[Entries with scene source code]
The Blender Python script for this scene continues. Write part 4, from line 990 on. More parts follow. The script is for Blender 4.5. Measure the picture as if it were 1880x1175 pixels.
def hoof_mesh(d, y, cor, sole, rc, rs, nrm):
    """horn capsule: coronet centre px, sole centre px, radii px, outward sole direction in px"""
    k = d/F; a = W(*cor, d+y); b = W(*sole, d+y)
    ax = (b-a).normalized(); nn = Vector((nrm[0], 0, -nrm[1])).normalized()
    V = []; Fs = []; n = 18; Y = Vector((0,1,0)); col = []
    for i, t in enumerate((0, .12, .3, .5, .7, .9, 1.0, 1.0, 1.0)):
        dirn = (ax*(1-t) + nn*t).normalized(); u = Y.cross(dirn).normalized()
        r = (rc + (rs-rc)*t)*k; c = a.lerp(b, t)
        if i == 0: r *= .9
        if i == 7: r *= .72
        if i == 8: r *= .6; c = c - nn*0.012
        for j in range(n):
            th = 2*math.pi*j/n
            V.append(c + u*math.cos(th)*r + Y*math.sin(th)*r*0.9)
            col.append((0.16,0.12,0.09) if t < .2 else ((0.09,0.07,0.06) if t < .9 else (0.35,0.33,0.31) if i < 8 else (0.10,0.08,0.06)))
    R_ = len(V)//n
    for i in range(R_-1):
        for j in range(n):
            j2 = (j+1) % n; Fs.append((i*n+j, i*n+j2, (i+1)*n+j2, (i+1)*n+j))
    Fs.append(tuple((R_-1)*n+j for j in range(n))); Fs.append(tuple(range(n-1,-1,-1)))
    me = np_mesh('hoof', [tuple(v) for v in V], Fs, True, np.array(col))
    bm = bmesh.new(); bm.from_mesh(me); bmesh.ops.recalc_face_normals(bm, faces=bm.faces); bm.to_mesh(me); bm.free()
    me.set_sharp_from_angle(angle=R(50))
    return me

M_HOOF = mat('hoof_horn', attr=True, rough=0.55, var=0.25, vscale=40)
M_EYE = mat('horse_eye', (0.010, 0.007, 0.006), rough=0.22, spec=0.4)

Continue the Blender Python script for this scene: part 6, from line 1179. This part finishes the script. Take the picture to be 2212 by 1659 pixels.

What needs to be done | Take the entries above and copy them out exactly.

Task response |
The Blender Python script for this scene continues. Write part 4, from line 990 on. More parts follow. The script is for Blender 4.5. Measure the picture as if it were 1880x1175 pixels.
def hoof_mesh(d, y, cor, sole, rc, rs, nrm):
    """horn capsule: coronet centre px, sole centre px, radii px, outward sole direction in px"""
    k = d/F; a = W(*cor, d+y); b = W(*sole, d+y)
    ax = (b-a).normalized(); nn = Vector((nrm[0], 0, -nrm[1])).normalized()
    V = []; Fs = []; n = 18; Y = Vector((0,1,0)); col = []
    for i, t in enumerate((0, .12, .3, .5, .7, .9, 1.0, 1.0, 1.0)):
        dirn = (ax*(1-t) + nn*t).normalized(); u = Y.cross(dirn).normalized()
        r = (rc + (rs-rc)*t)*k; c = a.lerp(b, t)
        if i == 0: r *= .9
        if i == 7: r *= .72
        if i == 8: r *= .6; c = c - nn*0.012
        for j in range(n):
            th = 2*math.pi*j/n
            V.append(c + u*math.cos(th)*r + Y*math.sin(th)*r*0.9)
            col.append((0.16,0.12,0.09) if t < .2 else ((0.09,0.07,0.06) if t < .9 else (0.35,0.33,0.31) if i < 8 else (0.10,0.08,0.06)))
    R_ = len(V)//n
    for i in range(R_-1):
        for j in range(n):
            j2 = (j+1) % n; Fs.append((i*n+j, i*n+j2, (i+1)*n+j2, (i+1)*n+j))
    Fs.append(tuple((R_-1)*n+j for j in range(n))); Fs.append(tuple(range(n-1,-1,-1)))
    me = np_mesh('hoof', [tuple(v) for v in V], Fs, True, np.array(col))
    bm = bmesh.new(); bm.from_mesh(me); bmesh.ops.recalc_face_normals(bm, faces=bm.faces); bm.to_mesh(me); bm.free()
    me.set_sharp_from_angle(angle=R(50))
    return me

M_HOOF = mat('hoof_horn', attr=True, rough=0.55, var=0.25, vscale=40)
M_EYE = mat('horse_eye', (0.010, 0.007, 0.006), rough=0.22, spec=0.4)

Continue the Blender Python script for this scene: part 6, from line 1179. This part finishes the script. Take the picture to be 2212 by 1659 pixels.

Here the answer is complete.